**GOAL:** Everything from the line containing "Keep writing the" through the line containing "return float(np.interp(x, xp, fp))" should be repeated exactly, and nothing else from the data.

Rows from a 3D scene dataset
——

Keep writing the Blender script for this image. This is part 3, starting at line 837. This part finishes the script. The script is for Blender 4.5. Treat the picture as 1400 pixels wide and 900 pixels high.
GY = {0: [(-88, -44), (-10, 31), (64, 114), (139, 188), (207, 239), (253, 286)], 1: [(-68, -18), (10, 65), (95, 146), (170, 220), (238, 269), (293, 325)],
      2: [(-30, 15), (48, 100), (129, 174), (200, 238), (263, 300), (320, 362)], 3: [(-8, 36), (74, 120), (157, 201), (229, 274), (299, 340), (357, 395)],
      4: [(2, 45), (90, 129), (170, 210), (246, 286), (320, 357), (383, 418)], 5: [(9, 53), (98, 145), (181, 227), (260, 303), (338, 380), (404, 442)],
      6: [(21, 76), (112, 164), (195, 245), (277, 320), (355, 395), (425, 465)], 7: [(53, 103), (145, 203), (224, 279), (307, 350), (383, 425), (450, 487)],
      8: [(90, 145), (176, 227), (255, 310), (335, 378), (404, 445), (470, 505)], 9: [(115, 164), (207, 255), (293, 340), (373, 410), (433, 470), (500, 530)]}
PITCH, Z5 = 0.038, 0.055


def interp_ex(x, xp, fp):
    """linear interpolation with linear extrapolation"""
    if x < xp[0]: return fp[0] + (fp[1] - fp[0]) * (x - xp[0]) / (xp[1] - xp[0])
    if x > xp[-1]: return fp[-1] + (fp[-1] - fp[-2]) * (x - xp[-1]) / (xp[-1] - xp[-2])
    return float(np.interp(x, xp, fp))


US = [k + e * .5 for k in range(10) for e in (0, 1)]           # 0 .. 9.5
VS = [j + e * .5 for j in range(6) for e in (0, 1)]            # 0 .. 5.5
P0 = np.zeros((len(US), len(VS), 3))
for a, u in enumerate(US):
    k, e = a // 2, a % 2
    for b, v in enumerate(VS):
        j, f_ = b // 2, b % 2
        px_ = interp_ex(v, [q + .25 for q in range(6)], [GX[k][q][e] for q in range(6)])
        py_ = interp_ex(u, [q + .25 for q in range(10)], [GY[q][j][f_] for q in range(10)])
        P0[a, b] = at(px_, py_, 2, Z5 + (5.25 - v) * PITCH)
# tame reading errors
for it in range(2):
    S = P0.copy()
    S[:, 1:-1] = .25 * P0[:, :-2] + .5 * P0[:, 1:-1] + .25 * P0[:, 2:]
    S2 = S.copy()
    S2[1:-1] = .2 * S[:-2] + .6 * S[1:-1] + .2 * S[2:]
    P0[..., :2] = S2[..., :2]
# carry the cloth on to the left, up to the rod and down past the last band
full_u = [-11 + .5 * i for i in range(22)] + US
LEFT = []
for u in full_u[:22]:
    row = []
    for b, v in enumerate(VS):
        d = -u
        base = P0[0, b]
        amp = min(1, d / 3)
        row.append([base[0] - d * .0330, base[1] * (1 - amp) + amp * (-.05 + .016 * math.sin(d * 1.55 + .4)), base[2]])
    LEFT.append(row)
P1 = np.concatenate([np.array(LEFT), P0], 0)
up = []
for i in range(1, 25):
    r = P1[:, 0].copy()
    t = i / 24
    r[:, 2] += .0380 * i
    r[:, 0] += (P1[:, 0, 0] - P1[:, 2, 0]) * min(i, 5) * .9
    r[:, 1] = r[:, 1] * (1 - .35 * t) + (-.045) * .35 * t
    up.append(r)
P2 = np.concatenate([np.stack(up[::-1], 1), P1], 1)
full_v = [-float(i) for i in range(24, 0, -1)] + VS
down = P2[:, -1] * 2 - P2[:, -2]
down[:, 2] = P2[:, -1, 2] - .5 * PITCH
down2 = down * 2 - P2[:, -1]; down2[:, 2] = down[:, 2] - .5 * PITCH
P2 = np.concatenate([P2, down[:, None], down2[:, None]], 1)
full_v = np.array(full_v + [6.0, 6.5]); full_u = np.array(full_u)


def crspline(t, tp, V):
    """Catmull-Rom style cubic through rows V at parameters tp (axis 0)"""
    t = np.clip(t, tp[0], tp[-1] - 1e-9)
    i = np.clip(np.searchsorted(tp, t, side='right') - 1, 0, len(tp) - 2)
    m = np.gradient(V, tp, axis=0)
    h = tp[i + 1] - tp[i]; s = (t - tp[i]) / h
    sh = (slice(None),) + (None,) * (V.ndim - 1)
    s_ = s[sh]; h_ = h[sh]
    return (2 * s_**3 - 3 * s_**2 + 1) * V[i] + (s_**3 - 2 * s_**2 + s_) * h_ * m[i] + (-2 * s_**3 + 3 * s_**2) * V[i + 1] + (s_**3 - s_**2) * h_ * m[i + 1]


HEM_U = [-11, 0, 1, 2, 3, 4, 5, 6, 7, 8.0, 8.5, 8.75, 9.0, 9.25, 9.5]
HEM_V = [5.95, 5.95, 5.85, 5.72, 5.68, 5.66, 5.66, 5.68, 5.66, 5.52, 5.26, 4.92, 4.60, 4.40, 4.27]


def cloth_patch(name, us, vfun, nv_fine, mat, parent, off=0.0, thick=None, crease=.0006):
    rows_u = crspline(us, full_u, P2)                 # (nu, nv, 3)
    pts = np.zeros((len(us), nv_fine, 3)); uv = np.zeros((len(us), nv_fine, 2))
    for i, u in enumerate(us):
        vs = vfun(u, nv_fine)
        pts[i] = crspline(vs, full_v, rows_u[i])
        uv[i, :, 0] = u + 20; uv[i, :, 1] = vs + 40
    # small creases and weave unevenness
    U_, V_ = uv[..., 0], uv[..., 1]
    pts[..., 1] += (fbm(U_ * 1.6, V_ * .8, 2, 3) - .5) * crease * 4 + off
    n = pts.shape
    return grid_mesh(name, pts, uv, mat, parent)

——

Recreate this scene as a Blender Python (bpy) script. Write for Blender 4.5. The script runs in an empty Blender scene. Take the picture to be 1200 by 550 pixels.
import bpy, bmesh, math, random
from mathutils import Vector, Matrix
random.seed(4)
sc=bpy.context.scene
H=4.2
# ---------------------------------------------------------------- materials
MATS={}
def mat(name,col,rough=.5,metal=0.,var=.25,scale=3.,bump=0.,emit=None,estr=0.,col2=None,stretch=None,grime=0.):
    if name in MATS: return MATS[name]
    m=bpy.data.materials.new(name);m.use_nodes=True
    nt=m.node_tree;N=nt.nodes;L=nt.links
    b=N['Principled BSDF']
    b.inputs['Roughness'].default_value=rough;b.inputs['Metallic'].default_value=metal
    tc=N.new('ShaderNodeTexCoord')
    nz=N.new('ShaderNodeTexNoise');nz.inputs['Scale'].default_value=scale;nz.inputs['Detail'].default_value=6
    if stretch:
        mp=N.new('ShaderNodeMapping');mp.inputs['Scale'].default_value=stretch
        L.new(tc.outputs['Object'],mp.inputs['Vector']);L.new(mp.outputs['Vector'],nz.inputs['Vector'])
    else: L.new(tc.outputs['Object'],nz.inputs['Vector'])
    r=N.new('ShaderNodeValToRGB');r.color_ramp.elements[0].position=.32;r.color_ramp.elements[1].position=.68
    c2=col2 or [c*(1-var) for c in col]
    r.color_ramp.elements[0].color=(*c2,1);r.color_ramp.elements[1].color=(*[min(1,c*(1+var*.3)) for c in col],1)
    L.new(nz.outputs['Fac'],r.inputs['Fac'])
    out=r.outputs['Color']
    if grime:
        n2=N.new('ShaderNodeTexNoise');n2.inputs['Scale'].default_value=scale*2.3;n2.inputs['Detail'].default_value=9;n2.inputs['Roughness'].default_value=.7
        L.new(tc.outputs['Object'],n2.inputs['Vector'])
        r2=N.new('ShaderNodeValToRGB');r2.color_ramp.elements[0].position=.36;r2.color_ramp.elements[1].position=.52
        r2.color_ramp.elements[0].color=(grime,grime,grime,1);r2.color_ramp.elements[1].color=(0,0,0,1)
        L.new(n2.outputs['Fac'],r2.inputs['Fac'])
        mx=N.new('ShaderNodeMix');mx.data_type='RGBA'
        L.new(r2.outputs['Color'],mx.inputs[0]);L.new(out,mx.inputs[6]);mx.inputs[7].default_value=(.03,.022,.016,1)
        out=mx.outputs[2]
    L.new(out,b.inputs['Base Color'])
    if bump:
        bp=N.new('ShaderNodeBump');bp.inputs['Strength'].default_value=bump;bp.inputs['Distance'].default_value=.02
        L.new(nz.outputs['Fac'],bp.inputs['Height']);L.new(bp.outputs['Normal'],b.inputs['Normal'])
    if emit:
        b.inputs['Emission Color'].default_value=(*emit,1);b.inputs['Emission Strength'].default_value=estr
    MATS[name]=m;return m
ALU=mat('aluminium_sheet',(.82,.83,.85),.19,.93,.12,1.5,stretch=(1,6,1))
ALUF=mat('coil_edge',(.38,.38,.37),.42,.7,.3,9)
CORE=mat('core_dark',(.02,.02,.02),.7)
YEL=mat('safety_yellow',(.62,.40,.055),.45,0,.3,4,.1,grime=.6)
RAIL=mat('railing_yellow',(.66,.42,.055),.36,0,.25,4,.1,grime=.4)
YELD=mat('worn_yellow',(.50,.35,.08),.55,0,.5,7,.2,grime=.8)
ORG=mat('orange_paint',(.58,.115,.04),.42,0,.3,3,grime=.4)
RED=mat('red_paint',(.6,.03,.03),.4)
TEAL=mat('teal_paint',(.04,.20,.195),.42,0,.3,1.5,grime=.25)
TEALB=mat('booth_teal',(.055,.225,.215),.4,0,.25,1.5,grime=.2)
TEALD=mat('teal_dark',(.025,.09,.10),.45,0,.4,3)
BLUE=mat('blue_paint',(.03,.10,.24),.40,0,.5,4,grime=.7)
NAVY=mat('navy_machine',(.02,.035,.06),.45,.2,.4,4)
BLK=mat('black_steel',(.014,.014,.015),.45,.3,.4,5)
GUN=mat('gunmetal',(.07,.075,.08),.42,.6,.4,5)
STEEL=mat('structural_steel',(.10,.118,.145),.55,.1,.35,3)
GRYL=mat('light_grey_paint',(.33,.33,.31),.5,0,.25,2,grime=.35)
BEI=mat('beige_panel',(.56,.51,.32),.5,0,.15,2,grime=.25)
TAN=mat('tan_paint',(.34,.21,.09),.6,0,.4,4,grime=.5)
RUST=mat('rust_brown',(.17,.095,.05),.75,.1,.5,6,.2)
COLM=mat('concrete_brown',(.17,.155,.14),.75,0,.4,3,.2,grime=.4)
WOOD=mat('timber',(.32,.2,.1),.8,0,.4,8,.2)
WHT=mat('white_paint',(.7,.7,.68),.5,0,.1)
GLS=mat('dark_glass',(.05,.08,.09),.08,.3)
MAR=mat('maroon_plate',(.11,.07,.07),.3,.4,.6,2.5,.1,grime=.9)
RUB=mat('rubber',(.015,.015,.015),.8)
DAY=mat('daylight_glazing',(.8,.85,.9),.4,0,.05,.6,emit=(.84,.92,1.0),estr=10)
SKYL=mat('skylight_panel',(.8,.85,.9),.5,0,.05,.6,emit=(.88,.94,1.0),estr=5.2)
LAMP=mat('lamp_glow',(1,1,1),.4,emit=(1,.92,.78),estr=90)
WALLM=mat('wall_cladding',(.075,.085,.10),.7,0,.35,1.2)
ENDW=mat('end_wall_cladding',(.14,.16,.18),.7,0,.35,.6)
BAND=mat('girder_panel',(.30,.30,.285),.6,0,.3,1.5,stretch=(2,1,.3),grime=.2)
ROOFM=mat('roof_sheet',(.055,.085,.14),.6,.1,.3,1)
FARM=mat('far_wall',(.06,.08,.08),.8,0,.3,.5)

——

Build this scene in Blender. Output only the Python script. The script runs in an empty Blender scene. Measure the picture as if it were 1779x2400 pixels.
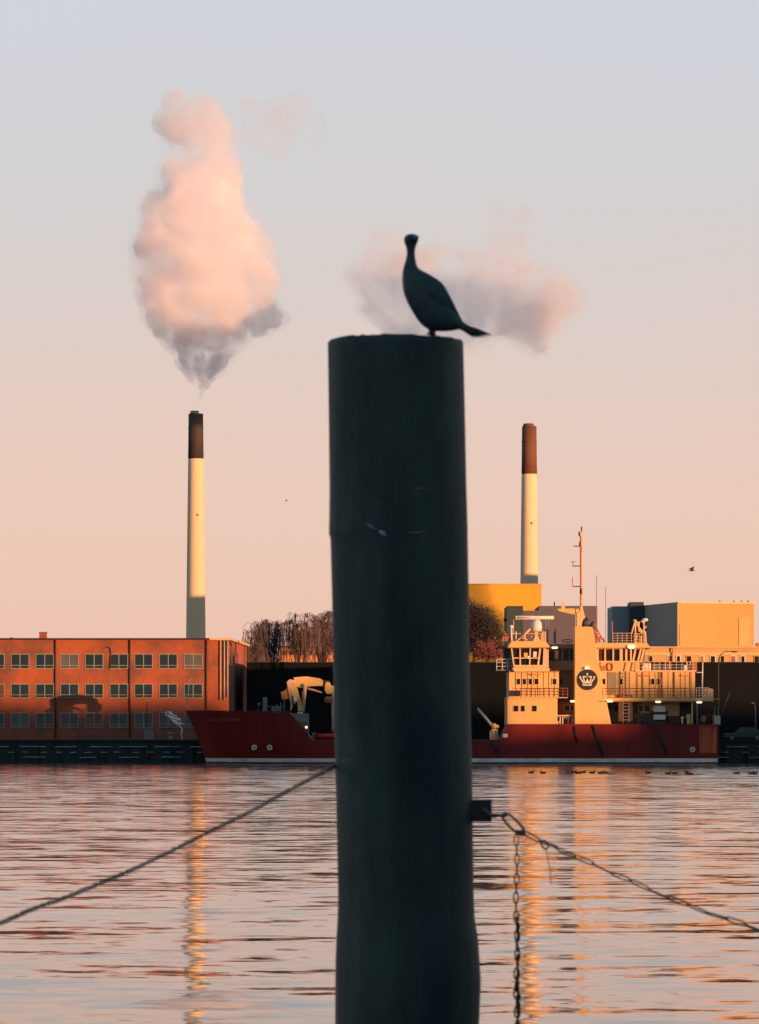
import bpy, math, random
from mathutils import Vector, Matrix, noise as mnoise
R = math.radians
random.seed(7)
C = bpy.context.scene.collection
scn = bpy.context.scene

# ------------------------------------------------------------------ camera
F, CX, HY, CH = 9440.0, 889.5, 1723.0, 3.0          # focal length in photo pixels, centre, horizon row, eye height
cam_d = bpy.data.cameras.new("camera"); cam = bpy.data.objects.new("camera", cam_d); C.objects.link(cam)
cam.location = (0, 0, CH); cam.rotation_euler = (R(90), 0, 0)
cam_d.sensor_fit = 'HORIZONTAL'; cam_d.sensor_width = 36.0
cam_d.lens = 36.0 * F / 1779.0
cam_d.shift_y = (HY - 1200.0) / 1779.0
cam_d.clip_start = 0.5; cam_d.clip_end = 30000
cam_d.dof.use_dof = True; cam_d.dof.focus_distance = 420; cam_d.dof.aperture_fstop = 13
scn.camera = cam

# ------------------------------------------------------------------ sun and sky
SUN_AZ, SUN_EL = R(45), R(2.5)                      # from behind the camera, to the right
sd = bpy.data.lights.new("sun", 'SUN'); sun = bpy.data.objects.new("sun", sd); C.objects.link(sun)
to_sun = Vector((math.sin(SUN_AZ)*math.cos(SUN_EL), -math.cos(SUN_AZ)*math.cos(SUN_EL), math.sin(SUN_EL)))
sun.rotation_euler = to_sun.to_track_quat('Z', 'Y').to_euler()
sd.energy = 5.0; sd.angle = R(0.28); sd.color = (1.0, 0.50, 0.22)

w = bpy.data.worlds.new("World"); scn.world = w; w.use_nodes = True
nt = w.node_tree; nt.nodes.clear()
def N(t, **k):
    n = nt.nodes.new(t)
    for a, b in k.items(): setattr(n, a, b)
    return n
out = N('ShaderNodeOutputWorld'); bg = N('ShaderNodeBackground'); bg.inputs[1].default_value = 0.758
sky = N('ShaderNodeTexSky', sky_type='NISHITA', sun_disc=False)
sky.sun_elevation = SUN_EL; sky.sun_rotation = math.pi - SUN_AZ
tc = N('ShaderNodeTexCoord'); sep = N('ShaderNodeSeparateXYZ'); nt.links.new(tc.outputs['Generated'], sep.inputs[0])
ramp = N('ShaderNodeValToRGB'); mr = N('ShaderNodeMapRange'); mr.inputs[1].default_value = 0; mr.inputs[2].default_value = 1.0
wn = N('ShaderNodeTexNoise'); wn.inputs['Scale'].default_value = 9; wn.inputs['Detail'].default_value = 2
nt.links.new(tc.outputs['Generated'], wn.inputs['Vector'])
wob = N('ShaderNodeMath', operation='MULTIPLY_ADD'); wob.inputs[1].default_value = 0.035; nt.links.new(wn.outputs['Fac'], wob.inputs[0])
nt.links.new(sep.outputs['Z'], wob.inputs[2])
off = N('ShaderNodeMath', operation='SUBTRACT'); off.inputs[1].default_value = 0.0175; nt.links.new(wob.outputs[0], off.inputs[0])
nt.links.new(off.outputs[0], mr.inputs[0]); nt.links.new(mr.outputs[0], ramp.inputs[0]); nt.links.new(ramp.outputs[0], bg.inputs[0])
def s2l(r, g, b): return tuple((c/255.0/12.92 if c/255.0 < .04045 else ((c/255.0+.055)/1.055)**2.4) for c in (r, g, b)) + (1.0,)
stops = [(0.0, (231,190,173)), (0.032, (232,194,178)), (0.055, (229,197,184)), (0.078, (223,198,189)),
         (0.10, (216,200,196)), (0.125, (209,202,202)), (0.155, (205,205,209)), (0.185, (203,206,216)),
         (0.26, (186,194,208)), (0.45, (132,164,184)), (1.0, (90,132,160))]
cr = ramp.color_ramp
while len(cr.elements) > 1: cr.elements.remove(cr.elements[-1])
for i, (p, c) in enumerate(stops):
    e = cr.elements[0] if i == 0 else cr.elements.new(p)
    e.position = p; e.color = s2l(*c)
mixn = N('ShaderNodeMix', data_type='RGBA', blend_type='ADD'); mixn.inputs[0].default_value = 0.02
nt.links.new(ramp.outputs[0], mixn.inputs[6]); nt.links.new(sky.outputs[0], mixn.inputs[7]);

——

**CORRECT OUTPUT:**
Keep writing the Blender script for this image. This is part 3, starting at line 837. This part finishes the script. The script is for Blender 4.5. Treat the picture as 1400 pixels wide and 900 pixels high.
GY = {0: [(-88, -44), (-10, 31), (64, 114), (139, 188), (207, 239), (253, 286)], 1: [(-68, -18), (10, 65), (95, 146), (170, 220), (238, 269), (293, 325)],
      2: [(-30, 15), (48, 100), (129, 174), (200, 238), (263, 300), (320, 362)], 3: [(-8, 36), (74, 120), (157, 201), (229, 274), (299, 340), (357, 395)],
      4: [(2, 45), (90, 129), (170, 210), (246, 286), (320, 357), (383, 418)], 5: [(9, 53), (98, 145), (181, 227), (260, 303), (338, 380), (404, 442)],
      6: [(21, 76), (112, 164), (195, 245), (277, 320), (355, 395), (425, 465)], 7: [(53, 103), (145, 203), (224, 279), (307, 350), (383, 425), (450, 487)],
      8: [(90, 145), (176, 227), (255, 310), (335, 378), (404, 445), (470, 505)], 9: [(115, 164), (207, 255), (293, 340), (373, 410), (433, 470), (500, 530)]}
PITCH, Z5 = 0.038, 0.055


def interp_ex(x, xp, fp):
    """linear interpolation with linear extrapolation"""
    if x < xp[0]: return fp[0] + (fp[1] - fp[0]) * (x - xp[0]) / (xp[1] - xp[0])
    if x > xp[-1]: return fp[-1] + (fp[-1] - fp[-2]) * (x - xp[-1]) / (xp[-1] - xp[-2])
    return float(np.interp(x, xp, fp))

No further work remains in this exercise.